Whose Fault is the Bandwidth Expended Over Ads?

Subject: Whose Fault is the Bandwidth Expended Over Ads?
From: John Gear <catalyst -at- PACIFIER -dot- COM>
Date: Tue, 21 Feb 1995 20:20:00 PST

>Every time there's an advertisement, people on the list spend more
>bandwidth complaining about the ad and arguing about whether advertising
>should be allowed, or under what circumstances, or what constitutes
>"good" advertising than the original ad EVER took.

This sounds something like the arguments over people playing loud music in a
small office. When a dispute erupts, these people will often say that
they're just trying to get some work done and it's the folks who complain
who are creating all the disruption and wasting everyone's time.

Which is kind of like people saying "The environmentalists' plan for saving
the salmon will cost $XX billion" or "City workers have spent $XX thousand
cleaning up graffiti."
These phrasings assign the responsibility for the cost to the victims rather
than to those destroying the species or defacing the common holdings.

(Different formulations that assign the costs to the agent(s) creating the
problem instead of to those responding to it might be

"Operating the hydroelectric dams without driving the salmon extinct costs
$XX billion more than the present operating plan," or
"Vandals have cost the city more than $XX in graffiti removal costs.")

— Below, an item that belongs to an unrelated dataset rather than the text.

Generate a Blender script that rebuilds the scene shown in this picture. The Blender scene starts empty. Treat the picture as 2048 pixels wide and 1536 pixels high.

No one would waste bandwidth responding and posting about ads if they would
go away if ignored. But ignoring them only causes them to proliferate.
It's the people who *post* ads who are driving the problem and who have the
solution in their hands.
Before deciding that those of us resisting advertising are just
hypersensitive, read

"Telecommunications, Mass Media, and Democracy: The battle for control of
U.S. broadcasting" by Robert W. McChesney, Oxford University Press, 1993
(ISBN 0-19-507174-3)

This is a landmark work explaining just how control of the new information
revolution tool of the time (radio) got hijacked by private agencies (fueled
by advertising revenue). It traces how a system that was supposed to be the
new tool for democratic participation and enlightenment became instead a
system for selling soap.

Here on the net we are almost certainly condemned to repeat this sad
experience if we do not learn from it. All of the same interests are
represented, all the same arguments are being heard. The only thing with
the potential to change the result is our insistence that we don't need or
want another telecommunications system where the people are the product
being delivered up to the advertisers.